--- Begin Material shown ---
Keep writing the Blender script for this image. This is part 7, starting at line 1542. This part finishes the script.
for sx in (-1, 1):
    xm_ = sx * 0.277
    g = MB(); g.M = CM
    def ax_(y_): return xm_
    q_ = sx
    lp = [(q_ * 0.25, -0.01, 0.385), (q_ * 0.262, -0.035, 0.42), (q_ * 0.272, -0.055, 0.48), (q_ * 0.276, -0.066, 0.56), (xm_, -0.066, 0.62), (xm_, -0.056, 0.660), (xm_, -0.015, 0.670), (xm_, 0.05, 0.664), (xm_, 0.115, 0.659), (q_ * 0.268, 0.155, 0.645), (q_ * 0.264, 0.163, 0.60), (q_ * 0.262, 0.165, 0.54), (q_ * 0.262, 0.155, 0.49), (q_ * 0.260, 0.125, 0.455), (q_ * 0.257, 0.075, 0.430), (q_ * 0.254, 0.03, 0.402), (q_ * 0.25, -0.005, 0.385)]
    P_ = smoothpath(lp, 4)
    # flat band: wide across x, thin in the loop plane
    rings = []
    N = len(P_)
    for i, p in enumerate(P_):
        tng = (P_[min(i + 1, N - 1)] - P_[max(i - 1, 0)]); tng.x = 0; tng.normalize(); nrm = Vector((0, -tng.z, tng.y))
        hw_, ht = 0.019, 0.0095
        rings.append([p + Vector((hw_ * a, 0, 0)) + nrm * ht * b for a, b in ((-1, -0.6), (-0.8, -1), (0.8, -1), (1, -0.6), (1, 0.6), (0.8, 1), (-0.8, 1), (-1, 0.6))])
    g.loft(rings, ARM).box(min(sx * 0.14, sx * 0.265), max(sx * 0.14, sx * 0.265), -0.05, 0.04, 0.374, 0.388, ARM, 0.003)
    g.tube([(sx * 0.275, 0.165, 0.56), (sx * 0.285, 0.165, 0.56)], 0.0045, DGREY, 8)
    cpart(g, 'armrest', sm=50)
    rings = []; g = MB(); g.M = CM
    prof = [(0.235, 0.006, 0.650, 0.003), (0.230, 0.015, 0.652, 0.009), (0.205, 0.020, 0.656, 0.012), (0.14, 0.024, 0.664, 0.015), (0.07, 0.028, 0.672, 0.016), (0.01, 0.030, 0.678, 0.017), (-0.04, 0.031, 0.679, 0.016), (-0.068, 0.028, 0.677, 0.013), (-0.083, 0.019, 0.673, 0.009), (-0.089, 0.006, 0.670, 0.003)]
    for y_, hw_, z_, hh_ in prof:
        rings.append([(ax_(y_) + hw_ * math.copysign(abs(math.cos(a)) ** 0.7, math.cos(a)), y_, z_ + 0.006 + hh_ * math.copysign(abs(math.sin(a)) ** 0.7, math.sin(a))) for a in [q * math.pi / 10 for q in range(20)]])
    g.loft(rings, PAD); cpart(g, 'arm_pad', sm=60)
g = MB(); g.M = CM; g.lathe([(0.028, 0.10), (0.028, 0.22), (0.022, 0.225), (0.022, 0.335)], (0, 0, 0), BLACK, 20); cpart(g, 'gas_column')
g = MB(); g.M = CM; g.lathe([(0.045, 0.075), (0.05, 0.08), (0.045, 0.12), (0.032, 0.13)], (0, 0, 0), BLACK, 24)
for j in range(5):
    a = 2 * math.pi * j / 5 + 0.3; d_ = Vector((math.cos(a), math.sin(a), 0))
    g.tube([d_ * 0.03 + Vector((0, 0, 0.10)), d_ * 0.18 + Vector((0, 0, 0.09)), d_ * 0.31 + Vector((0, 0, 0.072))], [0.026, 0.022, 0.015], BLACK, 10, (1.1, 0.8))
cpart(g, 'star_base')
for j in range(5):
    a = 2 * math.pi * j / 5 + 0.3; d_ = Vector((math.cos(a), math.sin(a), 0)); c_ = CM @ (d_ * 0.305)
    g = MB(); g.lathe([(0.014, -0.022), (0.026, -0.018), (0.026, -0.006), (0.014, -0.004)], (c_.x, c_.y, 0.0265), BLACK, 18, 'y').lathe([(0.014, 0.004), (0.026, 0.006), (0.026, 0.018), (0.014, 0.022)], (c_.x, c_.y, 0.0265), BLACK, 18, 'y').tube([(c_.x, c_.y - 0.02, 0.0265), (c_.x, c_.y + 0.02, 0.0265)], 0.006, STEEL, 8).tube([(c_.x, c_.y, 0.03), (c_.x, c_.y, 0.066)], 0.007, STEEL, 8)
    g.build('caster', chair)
--- End Material shown ---
--- Begin Material shown ---
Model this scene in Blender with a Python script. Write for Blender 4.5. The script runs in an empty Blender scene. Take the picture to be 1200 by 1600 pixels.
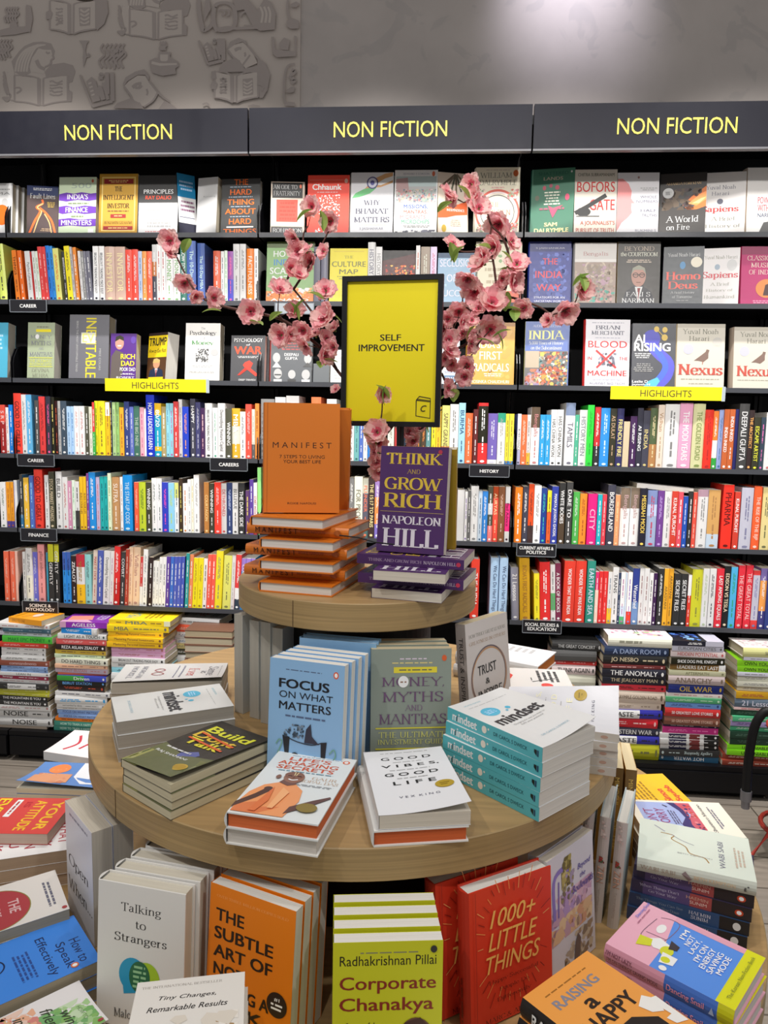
--- End Material shown ---
Look over the listing. Pull out every line with the string "Blender" in it.

> [Reply]
Keep writing the Blender script for this image. This is part 7, starting at line 1542. This part finishes the script.
Model this scene in Blender with a Python script. Write for Blender 4.5. The script runs in an empty Blender scene. Take the picture to be 1200 by 1600 pixels.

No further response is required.